Posted by R. Berg on September 29, 2002

In Reply to: Round Robin posted by Gillian on September 29, 2002

: Can anyone tell me where the term 'round robin' comes from ?

The Oxford English Dictionary gives, first, quotations illustrating an obsolete sense without defining that sense:
1546 COVERDALE . . . Certayne fonde talkers . . . applye to this mooste holye sacramente, names of despitte and reproche, as to call it Jake in the boxe, and round roben, and such other not onely fond but also blasphemouse names.
1555 RIDLEY . . . There were at Paules . . . fixed railing bils aginst the Sacrament, terming it Jack of ye boxe, the sacrament of the halter, round Robin, with lyke unseemly termes.

I don't know what sacrament these authors were talking about. Then the OED has a second obsolete sense, defined as "Applied to persons." A representative quotation:
1671 HACKET These Wat Tylers and Round-Robins being driven or persuaded out of Whitehall.
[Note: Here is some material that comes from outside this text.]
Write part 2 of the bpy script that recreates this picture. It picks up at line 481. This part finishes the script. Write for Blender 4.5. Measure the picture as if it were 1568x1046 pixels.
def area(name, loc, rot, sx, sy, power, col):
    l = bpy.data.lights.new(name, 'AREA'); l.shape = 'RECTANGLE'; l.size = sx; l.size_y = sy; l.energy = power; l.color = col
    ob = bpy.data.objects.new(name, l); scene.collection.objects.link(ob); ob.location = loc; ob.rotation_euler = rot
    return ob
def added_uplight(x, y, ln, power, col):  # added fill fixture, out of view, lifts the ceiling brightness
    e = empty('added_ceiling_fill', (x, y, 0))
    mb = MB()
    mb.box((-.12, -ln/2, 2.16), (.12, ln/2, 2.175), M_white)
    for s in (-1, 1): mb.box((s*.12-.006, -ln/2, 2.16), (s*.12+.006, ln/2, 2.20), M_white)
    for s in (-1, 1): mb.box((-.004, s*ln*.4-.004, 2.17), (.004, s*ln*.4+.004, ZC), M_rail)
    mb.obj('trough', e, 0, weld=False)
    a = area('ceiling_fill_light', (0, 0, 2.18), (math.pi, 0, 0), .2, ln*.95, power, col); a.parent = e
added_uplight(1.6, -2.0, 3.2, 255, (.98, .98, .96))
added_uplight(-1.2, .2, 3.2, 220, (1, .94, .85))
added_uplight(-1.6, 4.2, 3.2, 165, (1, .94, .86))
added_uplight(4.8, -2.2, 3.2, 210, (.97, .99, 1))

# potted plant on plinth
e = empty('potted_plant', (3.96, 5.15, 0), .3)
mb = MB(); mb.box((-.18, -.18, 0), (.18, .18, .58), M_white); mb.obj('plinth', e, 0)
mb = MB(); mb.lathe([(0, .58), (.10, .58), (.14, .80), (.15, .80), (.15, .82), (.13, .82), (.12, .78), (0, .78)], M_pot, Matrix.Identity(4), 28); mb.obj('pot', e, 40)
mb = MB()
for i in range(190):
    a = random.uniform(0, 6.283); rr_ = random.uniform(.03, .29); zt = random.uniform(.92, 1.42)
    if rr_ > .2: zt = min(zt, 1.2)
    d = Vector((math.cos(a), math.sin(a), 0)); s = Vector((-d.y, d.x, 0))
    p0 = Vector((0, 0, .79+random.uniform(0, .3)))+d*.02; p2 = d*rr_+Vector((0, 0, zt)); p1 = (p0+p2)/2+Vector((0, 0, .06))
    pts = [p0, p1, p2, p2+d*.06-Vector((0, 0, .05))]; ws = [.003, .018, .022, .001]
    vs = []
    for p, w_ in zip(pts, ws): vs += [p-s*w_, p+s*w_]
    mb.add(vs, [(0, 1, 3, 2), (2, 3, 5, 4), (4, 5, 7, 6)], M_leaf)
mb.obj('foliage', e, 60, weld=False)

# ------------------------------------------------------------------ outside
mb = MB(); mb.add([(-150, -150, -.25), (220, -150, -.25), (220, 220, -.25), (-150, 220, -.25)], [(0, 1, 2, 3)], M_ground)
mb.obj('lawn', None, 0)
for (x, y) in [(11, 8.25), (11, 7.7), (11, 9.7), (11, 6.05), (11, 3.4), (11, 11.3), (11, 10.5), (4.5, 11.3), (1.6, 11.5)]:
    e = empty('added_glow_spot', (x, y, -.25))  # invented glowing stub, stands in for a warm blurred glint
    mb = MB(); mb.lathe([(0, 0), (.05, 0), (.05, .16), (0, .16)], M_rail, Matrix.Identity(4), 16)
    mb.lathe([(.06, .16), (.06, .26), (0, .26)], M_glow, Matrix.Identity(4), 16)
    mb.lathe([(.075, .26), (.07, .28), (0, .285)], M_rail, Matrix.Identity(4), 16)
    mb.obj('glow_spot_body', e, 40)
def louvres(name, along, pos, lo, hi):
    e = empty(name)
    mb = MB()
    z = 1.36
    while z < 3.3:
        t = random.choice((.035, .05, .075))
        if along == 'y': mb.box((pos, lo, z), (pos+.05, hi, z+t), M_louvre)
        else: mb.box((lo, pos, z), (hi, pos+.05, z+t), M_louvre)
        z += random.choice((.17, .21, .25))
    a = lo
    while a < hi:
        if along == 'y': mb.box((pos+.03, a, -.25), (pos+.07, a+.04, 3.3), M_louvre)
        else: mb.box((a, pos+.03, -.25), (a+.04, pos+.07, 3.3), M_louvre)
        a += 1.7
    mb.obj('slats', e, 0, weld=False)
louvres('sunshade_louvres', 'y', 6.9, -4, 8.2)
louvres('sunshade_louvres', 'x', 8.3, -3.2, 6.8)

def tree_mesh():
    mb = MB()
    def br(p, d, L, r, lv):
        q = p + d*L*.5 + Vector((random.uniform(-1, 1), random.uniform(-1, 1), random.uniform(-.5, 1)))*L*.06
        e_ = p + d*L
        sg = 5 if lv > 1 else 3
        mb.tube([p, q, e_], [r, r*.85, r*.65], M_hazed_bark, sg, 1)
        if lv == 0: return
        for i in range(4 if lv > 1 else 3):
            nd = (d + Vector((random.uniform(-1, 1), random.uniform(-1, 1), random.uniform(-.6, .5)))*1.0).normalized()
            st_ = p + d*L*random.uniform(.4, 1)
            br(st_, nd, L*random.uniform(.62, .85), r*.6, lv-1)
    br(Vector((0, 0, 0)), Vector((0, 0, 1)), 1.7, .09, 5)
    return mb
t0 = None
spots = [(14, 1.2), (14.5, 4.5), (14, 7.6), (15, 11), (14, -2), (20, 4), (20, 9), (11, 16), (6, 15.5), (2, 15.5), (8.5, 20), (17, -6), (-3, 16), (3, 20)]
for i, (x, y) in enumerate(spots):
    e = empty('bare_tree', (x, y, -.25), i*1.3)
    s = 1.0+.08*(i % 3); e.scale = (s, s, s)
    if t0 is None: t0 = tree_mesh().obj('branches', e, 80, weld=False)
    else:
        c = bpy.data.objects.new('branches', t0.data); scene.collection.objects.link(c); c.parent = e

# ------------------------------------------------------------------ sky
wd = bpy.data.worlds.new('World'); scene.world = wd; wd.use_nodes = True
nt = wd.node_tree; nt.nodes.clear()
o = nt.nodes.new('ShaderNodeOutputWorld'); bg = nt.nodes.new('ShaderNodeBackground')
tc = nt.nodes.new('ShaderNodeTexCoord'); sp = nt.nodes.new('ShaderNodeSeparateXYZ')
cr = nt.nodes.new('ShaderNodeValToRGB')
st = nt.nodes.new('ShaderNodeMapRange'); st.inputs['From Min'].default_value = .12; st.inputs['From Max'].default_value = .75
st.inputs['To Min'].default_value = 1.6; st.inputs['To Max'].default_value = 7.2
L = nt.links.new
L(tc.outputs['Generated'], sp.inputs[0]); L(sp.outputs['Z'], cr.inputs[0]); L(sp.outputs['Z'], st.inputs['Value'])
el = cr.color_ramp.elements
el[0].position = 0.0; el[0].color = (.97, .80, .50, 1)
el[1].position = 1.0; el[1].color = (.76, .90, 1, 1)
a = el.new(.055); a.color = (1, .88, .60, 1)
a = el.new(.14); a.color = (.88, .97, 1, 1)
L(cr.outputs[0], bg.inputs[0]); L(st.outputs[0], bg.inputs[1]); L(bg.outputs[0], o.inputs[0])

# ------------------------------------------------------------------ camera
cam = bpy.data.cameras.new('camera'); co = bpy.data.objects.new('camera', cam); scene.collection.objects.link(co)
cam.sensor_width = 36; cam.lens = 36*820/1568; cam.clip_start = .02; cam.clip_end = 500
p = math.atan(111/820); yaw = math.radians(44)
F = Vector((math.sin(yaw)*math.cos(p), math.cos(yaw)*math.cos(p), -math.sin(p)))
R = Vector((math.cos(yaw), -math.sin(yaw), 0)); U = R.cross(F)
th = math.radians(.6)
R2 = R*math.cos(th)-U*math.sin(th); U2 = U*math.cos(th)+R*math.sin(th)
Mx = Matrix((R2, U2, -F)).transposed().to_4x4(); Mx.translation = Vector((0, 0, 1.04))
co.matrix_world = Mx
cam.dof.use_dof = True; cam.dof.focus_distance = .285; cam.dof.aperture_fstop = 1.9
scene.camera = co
Third sense: defined as "a document (esp. one embodying a complaint, remonstrance, or request) having the names of the subscribers arranged in a circle so as to disguise the order in which they have signed. Originally used by sailors, and frequently referred to as a nautical term."
1731 GENTL. MAG. . . . The Method used by Sailors when they mutiny, by signing their names in an orbicular manner, which they call a round Robin.